At a length of 5,522 miles (8,891 kilometers), Canada and the United States share the longest non-militarized border in the world. Today we think of the two nations as the friendliest of neighbors, but at one time both nations had somewhat detailed plans for attacking one another… just in case.

The U.S. plan was titled “Joint Army and Navy Basic War Plan – Red,” and it included plans for the invasion of Canada by the United States as part of a larger worldwide military action. War Plan Red was actually designed for a war against England and it’s Commonwealth. The scenario imagined a conflict between England (code name Red) and the United States (Blue) fighting over vital international trade and commercial interests.

The plan was devised by the Pentagon U.S. military in 1934. In the event of such a military conflict, American planners assumed that England would use Canada (Crimson)⁠— a part of the British Commonwealth⁠— as a staging area for attacks on the United States. The Army had even researched which beaches the British might use for amphibious landings.

The American military wasn’t going to ignore a possible Anglo-Canadian threat, so a strategy for a preemptive takeover was devised.

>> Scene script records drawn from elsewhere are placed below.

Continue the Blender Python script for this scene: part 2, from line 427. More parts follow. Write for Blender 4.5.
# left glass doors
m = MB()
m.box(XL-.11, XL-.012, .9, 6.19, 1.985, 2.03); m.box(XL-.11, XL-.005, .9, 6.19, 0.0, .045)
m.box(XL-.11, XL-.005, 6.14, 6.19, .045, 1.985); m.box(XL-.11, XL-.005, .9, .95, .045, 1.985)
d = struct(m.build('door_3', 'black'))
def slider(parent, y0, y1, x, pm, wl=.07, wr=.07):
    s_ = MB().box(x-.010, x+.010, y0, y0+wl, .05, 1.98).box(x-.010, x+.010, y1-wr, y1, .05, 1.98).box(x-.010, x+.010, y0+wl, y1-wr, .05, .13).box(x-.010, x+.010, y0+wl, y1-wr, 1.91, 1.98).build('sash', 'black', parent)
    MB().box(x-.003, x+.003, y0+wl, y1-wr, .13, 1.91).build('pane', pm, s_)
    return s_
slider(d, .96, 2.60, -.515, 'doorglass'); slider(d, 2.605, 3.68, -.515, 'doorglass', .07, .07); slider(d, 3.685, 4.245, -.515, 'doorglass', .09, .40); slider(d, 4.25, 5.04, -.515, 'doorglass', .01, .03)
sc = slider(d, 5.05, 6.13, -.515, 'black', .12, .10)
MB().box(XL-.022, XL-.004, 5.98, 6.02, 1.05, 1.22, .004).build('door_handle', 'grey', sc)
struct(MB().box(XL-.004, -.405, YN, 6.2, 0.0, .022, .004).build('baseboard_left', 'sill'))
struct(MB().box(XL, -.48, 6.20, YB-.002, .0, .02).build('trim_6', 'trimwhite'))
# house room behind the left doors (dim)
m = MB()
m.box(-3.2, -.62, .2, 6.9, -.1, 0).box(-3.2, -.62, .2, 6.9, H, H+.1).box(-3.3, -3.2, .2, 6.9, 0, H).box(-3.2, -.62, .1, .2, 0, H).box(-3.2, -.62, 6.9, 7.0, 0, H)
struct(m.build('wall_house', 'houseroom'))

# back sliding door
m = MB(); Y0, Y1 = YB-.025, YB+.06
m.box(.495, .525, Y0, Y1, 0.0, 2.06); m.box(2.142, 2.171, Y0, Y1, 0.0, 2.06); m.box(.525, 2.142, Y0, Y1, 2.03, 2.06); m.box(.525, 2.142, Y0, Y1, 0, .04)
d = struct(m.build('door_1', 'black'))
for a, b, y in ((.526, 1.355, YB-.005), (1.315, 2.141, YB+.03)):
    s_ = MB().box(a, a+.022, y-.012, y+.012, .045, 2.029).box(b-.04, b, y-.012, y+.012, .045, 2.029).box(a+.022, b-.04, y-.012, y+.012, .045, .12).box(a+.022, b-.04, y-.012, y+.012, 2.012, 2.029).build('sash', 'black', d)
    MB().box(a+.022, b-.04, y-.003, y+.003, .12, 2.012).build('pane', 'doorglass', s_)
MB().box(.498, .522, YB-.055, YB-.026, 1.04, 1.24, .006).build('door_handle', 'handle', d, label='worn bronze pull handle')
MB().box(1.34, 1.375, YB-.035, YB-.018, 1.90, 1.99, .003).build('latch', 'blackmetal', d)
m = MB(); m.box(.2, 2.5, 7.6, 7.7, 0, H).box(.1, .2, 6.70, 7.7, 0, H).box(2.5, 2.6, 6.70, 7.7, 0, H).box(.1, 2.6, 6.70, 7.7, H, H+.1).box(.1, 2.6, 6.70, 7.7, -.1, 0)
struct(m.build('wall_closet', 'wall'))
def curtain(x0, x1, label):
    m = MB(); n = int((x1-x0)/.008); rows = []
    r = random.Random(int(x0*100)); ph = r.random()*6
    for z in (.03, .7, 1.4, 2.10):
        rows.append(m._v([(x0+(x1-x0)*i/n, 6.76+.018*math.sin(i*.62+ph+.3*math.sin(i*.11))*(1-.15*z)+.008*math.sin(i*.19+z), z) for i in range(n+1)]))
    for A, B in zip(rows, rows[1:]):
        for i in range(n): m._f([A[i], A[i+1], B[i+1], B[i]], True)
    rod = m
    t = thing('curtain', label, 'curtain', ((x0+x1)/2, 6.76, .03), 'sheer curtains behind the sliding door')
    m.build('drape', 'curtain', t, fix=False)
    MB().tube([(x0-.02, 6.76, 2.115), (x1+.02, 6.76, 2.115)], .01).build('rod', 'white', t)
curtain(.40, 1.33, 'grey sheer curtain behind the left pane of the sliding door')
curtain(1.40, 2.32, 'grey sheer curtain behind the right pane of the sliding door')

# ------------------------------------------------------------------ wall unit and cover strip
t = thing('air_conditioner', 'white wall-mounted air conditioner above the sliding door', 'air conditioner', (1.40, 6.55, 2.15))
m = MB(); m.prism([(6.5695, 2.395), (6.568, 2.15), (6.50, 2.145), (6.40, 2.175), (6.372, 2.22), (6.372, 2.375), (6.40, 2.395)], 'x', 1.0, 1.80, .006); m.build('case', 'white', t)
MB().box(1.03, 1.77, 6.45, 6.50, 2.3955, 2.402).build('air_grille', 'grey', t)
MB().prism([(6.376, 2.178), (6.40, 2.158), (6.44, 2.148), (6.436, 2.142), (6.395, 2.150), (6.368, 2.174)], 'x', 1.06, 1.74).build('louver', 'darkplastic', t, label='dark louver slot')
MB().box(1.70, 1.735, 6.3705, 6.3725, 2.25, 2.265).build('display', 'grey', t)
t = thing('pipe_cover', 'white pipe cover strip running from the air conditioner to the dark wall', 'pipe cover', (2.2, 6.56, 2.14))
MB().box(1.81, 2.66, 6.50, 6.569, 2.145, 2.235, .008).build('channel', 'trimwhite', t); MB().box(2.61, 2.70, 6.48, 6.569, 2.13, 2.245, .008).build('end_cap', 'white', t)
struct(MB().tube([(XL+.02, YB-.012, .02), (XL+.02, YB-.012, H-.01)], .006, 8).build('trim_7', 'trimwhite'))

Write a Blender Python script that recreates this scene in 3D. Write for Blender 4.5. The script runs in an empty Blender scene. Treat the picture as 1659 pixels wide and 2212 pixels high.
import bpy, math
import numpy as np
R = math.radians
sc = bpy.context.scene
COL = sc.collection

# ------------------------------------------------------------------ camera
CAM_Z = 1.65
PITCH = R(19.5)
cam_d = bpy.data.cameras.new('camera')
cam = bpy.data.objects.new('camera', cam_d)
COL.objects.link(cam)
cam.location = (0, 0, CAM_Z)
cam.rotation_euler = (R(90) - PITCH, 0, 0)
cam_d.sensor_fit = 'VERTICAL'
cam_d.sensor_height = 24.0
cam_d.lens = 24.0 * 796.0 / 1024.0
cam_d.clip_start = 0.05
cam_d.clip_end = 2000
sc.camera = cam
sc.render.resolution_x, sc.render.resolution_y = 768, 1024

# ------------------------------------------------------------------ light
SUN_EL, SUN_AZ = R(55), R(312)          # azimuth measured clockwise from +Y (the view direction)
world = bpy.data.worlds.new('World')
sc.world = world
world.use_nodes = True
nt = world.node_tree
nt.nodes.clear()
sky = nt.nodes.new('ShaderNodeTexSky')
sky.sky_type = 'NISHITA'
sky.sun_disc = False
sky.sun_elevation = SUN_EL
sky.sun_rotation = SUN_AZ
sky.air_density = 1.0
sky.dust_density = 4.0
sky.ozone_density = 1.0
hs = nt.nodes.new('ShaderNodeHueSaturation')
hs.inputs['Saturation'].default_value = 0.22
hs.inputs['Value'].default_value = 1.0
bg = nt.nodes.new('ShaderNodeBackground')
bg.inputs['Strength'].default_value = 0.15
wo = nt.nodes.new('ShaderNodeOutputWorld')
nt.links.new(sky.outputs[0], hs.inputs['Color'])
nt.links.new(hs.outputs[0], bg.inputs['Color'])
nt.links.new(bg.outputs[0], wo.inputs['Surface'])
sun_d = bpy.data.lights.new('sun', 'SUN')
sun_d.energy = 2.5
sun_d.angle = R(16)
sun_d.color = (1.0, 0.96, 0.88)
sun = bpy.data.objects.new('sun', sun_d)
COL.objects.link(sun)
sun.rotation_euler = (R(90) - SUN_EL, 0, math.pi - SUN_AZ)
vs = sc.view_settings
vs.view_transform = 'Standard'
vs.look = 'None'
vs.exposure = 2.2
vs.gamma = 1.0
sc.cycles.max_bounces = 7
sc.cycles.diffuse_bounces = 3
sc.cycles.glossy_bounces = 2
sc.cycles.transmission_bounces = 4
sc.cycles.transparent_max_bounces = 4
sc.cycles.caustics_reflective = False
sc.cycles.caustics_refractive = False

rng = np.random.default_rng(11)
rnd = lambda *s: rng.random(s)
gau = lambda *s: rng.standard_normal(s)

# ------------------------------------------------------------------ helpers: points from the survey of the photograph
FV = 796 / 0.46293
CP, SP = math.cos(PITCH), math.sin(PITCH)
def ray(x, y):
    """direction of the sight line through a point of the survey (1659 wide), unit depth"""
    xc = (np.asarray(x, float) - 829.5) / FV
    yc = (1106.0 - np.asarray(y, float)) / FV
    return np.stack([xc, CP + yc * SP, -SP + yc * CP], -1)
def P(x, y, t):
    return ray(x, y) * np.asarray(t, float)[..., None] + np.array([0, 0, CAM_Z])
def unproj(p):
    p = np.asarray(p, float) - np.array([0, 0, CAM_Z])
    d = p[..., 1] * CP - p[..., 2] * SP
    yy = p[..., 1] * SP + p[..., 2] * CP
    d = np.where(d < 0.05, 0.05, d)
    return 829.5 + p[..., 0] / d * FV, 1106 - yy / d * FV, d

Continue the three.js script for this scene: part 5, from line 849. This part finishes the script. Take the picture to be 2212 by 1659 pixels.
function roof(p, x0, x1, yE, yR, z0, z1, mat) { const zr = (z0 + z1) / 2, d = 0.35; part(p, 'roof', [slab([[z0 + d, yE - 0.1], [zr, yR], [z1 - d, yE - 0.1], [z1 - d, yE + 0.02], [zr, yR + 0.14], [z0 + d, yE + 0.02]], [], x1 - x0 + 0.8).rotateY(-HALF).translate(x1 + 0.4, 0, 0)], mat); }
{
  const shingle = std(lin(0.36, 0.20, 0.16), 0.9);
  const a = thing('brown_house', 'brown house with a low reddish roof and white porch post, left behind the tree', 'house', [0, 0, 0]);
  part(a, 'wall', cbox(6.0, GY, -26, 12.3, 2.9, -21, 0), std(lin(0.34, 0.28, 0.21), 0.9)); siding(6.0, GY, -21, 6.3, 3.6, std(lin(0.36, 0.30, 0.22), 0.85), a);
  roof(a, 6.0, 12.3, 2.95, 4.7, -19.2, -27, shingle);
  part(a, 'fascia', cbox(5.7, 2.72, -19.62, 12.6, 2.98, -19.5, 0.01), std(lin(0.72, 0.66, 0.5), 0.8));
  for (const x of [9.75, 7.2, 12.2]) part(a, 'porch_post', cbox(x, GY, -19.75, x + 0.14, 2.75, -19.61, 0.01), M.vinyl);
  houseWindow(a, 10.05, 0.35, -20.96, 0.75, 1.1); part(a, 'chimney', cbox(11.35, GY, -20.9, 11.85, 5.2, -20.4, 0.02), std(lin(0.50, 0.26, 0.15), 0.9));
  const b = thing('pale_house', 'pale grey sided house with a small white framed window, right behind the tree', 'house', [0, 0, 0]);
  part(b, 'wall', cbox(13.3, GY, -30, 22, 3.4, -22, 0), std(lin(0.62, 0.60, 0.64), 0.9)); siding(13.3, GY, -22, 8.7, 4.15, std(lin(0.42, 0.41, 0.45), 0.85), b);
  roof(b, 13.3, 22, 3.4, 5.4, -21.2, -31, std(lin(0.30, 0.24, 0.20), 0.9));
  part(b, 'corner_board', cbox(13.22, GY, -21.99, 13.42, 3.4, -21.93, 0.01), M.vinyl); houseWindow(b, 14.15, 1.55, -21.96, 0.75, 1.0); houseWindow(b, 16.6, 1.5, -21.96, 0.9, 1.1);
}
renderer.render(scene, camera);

The ninety-four-page document outlined plans for stopping British reinforcements by taking the port of Halifax, then seizing the hydroelectric power plants at Niagara Falls while the Navy blockaded Canada’s Atlantic and Pacific ports. The Navy would also take control of the Great Lakes. Special notice was made about the Royal Canadian Mounted Police and how they were not a force to be taken lightly in a military action.

Next the U.S. Army was to attack in force on three fronts – advancing from North Dakota towards Winnipeg, moving from Vermont to capture Montreal and Quebec, and moving from the upper Midwest to take over the nickel mines of Ontario. The plan also called for a convoy to travel up Route 99 to Vancouver, and for the British colonies in the Caribbean to be taken. The goal of the U.S. was not only to defeat Canada, but to claim it as a prize, as described in the document:

“BLUE intentions are to hold in perpetuity all CRIMSON and RED territory gained. The policy will be to prepare the provinces and territories of CRIMSON and RED to become states and territories of the BLUE union upon the declaration of peace.”

All of the plans were discovered at the National Archives when they were declassified in 1974. The original War Plan Red was one of many “color plans” developed as academic exercises in a War Department with too little to do in the 1920s and 30s. The plans were an outgrowth of the creation of the new U.S. Army War College and the U.S. Army War Plans Division. With the development of a planning capacity the Pentagon figured they should get some practice.

As for the Canadians, they had their own plan outlining the invasion of the United States. Developed in 1921, it was called “Defense Scheme Number One,” and it called for Canadian soldiers to march on Albany, Minneapolis, Seattle and Great Falls, Montana. They were well aware that they lacked the military strength to defeat the U.S., so the thrust of the plan was to buy time for the British to arrive and help their commonwealth ally.

The department in Canada responsible for war planning had an annual budget of just $1,200. During the clandestine information-gathering for Defense Scheme Number One, staff members of the department actually entered the United States to take photographs and to procure free maps at gas stations.

Even though these war plans were just wildly imaginative speculation, there have been real invasions of Canada by Americans in the past. During the Revolutionary War, General Benedict Arnold led a failed attack on Canada, and during the War of 1812 U.S. troops attacked Canadians several times, but were driven back. In 1839, Americans and Canadians met in a deadly confrontation over a border dispute… it cost the life of one American cow and a Canadian pig.

In 1866, about eight hundred Irish-Americans in a group called the Fenian Brotherhood tried to make a statement for Irish independence by invading Canada to agitate the English. After crossing the Niagara River into Ontario they defeated a small group of Canadian militia. But when the British approached with a large force of troops, the Fenians mostly retreated back to the United States, where they were arrested. Some were captured by the Canadians and were eventually hanged.

Today some Canadians are still sensitive to talk of an American takeover. The two countries have at least four unresolved border disputes. In 2003 the Canadian Army set up an Internet chat room where citizens could discuss military issues. The Ottawa Citizen reported:

“One of the hottest topics on the site discusses whether the U.S. will invade Canada to seize its natural resources. Many individuals stated that if the such an attack did come, Canada could rely on a scorched-earth policy similar to what Russia did when invaded by Nazi Germany.”

Regardless, within years of the development of War Plan Red, Canada and the United States were allies in World War 2. Eventually both nations developed a common defense strategy for North America and both were charter signers in NATO. For Americans, Canada has secured it’s place in the “Axis of Congeniality,” and today the U.S./Canadian border has the largest number of legal crossings of any border in the world.

So you might wonder, is there an up-to-date 21st Century War Plan Red hidden away some obscure Defense Department office? When asked if such a plan existed today, a spokesman for the Pentagon said, “We don’t acknowledge which countries we have contingency plans for. We don’t acknowledge any of our contingency plans.”

That’s certainly not a denial. So, better not try any funny business, Canada. We might just have a plan.